+++ INFORMATION SHOWN

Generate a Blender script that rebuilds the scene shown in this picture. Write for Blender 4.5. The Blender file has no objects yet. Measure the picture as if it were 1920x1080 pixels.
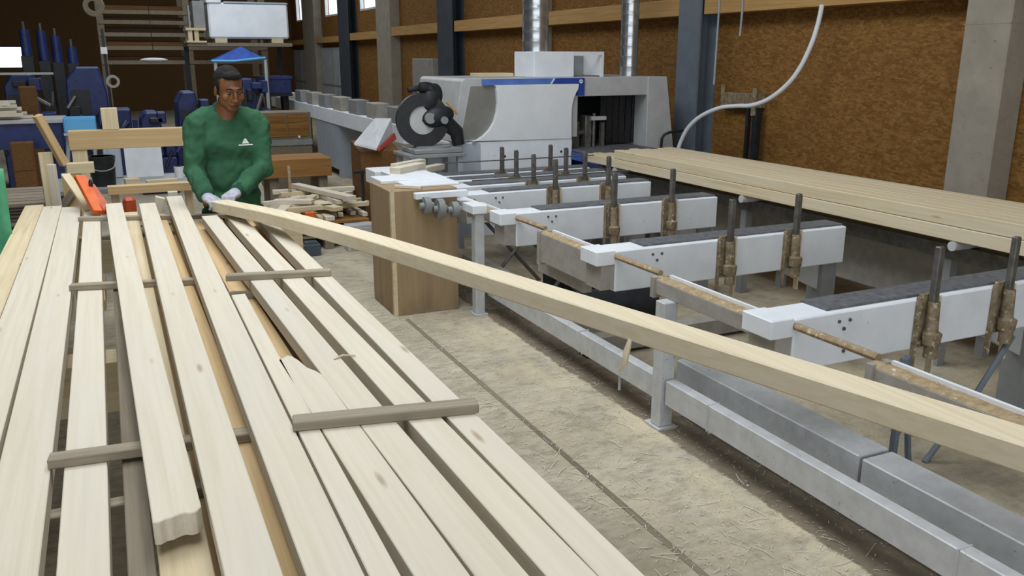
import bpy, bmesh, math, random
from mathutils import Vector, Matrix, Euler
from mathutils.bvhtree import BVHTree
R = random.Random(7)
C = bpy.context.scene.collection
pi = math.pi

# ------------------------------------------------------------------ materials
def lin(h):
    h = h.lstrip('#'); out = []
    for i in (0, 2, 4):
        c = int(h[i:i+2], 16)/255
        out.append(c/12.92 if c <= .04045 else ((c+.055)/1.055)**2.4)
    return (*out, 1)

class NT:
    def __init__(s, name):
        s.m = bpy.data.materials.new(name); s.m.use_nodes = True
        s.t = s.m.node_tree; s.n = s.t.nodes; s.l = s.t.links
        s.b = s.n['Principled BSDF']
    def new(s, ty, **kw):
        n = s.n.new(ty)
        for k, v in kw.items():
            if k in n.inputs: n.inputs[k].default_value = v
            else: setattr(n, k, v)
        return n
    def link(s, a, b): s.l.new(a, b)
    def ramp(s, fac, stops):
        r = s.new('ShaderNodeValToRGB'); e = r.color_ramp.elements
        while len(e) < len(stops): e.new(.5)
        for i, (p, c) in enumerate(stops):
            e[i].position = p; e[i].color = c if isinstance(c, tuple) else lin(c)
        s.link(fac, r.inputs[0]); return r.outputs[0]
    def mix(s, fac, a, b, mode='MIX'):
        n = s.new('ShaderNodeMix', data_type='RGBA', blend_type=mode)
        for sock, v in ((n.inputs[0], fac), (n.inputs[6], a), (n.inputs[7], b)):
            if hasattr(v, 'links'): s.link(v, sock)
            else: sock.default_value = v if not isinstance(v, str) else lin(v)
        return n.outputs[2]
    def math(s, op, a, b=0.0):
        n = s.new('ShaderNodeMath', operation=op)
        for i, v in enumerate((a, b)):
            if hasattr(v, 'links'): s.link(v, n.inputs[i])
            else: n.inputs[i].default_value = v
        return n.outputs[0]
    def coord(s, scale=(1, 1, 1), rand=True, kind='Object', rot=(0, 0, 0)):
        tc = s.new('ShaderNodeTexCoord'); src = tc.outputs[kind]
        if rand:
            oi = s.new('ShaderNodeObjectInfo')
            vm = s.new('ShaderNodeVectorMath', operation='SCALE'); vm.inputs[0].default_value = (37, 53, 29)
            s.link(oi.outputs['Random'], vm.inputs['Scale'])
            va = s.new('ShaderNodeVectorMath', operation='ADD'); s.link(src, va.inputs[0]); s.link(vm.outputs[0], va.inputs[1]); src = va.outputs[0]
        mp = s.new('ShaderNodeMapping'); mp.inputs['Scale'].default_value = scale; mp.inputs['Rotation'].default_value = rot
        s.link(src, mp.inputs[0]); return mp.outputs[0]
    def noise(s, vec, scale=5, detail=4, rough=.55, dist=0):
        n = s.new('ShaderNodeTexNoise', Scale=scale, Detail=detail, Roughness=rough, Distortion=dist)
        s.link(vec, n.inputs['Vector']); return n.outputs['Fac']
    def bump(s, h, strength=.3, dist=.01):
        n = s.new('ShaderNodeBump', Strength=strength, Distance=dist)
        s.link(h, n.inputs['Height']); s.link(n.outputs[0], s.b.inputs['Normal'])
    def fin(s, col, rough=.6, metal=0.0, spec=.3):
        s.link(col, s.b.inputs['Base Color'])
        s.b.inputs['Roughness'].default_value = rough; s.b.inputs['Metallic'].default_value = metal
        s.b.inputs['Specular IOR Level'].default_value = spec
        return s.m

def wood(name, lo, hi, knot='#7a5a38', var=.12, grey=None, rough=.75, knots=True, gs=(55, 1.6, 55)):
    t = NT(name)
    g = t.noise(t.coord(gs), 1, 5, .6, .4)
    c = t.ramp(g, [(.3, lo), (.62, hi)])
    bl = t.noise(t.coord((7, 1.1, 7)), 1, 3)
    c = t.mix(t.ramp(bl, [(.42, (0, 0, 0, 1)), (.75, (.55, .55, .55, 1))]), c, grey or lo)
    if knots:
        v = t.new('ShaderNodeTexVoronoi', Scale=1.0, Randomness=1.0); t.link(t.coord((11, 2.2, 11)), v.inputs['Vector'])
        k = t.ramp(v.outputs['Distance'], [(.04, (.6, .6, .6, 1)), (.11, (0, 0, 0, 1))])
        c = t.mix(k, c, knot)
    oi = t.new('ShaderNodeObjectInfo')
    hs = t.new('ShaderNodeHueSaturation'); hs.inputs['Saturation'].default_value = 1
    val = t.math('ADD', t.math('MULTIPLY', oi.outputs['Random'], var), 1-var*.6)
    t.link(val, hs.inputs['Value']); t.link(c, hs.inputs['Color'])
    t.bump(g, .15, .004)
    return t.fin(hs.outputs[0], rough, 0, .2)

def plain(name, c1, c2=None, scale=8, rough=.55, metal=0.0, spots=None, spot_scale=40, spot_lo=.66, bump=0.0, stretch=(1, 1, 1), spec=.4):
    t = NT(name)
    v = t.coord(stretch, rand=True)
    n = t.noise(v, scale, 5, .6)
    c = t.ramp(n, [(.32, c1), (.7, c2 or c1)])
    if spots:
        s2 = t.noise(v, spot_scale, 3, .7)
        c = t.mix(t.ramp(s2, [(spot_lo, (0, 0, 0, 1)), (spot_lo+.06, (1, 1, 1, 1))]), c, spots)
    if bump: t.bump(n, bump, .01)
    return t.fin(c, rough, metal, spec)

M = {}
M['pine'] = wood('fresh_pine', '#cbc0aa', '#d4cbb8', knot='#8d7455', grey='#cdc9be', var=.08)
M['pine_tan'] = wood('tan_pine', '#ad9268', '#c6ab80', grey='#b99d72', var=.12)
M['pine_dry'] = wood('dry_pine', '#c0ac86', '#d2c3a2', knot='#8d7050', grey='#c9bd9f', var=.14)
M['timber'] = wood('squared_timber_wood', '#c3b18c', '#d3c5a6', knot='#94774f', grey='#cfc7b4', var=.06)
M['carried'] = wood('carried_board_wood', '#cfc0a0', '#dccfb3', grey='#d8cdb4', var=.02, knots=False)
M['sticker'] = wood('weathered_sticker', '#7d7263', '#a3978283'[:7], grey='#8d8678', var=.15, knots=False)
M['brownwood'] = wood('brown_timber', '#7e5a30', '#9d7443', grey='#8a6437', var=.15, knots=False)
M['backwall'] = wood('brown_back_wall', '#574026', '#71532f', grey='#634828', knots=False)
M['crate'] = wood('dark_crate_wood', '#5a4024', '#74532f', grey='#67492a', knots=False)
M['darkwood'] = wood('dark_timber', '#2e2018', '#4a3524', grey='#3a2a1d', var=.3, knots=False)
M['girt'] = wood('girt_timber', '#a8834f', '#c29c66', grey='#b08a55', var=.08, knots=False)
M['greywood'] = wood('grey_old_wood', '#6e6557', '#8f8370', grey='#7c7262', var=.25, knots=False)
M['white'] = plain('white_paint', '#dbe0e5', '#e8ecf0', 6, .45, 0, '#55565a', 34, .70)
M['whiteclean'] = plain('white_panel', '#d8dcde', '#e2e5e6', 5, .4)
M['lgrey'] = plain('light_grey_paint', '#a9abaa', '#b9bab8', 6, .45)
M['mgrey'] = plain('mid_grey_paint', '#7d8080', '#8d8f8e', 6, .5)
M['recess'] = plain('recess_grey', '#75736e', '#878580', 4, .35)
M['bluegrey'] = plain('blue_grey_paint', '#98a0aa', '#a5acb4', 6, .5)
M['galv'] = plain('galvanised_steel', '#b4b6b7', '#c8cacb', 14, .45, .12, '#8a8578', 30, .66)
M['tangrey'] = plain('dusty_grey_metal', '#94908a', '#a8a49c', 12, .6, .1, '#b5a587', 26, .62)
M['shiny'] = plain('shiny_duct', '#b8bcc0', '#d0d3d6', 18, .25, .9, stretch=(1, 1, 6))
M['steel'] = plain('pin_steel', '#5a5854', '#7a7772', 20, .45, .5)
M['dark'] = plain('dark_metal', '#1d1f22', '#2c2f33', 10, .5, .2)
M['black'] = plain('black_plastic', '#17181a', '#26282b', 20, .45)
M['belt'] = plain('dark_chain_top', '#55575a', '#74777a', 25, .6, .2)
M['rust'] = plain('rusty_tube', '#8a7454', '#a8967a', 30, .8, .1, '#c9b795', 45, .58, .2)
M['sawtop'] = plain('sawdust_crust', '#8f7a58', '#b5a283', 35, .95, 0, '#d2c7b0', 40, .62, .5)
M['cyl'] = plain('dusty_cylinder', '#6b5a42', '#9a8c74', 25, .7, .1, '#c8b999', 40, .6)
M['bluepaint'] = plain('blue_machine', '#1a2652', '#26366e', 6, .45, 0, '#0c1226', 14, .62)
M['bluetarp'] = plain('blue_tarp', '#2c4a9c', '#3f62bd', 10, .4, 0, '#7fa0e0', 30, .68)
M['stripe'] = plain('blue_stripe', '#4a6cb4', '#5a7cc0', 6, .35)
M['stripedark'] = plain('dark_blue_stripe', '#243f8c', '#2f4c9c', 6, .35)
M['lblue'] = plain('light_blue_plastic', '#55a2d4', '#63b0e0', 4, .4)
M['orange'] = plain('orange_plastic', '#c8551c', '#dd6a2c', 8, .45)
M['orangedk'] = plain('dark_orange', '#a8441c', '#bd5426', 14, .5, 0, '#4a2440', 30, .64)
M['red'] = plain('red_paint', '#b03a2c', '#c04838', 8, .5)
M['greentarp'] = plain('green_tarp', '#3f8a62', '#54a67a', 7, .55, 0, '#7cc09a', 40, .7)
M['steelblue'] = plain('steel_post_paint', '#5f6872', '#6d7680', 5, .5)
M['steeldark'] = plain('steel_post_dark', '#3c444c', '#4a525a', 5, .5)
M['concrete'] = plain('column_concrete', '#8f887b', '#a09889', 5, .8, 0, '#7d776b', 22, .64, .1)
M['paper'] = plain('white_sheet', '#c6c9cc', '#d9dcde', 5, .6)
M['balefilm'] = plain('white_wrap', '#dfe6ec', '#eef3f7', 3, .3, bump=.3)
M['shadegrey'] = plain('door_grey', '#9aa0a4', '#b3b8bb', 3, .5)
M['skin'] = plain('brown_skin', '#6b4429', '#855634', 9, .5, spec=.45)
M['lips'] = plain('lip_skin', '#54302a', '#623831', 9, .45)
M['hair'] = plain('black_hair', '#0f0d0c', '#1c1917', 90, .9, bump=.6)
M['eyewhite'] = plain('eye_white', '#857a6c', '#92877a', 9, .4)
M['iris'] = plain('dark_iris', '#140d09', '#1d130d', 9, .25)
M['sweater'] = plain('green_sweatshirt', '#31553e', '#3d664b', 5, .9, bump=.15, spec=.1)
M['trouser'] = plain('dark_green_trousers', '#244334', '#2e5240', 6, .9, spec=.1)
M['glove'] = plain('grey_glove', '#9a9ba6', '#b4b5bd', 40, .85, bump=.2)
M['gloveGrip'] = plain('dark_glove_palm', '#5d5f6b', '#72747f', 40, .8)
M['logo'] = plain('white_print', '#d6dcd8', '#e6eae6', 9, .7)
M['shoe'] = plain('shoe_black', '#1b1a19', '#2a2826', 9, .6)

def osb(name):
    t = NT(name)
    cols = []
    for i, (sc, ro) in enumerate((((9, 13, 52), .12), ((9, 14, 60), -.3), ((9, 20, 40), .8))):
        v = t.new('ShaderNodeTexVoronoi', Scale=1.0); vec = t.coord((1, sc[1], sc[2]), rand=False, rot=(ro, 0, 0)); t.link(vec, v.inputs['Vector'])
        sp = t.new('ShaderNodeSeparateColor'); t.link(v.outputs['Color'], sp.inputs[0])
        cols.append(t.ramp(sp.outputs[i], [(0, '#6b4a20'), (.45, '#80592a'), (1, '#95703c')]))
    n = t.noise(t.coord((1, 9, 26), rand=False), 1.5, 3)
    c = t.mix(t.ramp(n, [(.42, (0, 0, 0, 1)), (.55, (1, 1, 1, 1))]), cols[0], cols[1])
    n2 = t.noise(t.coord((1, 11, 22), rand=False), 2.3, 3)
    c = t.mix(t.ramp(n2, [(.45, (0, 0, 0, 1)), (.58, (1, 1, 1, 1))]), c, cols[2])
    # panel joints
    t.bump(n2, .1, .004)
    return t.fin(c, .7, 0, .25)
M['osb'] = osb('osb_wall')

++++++

Copy nothing but the lines from the top of the data down to the line containing "return (*out, 1)", and leave the pictures out.

Generate a Blender script that rebuilds the scene shown in this picture. Write for Blender 4.5. The Blender file has no objects yet. Measure the picture as if it were 1920x1080 pixels.
import bpy, bmesh, math, random
from mathutils import Vector, Matrix, Euler
from mathutils.bvhtree import BVHTree
R = random.Random(7)
C = bpy.context.scene.collection
pi = math.pi

# ------------------------------------------------------------------ materials
def lin(h):
    h = h.lstrip('#'); out = []
    for i in (0, 2, 4):
        c = int(h[i:i+2], 16)/255
        out.append(c/12.92 if c <= .04045 else ((c+.055)/1.055)**2.4)
    return (*out, 1)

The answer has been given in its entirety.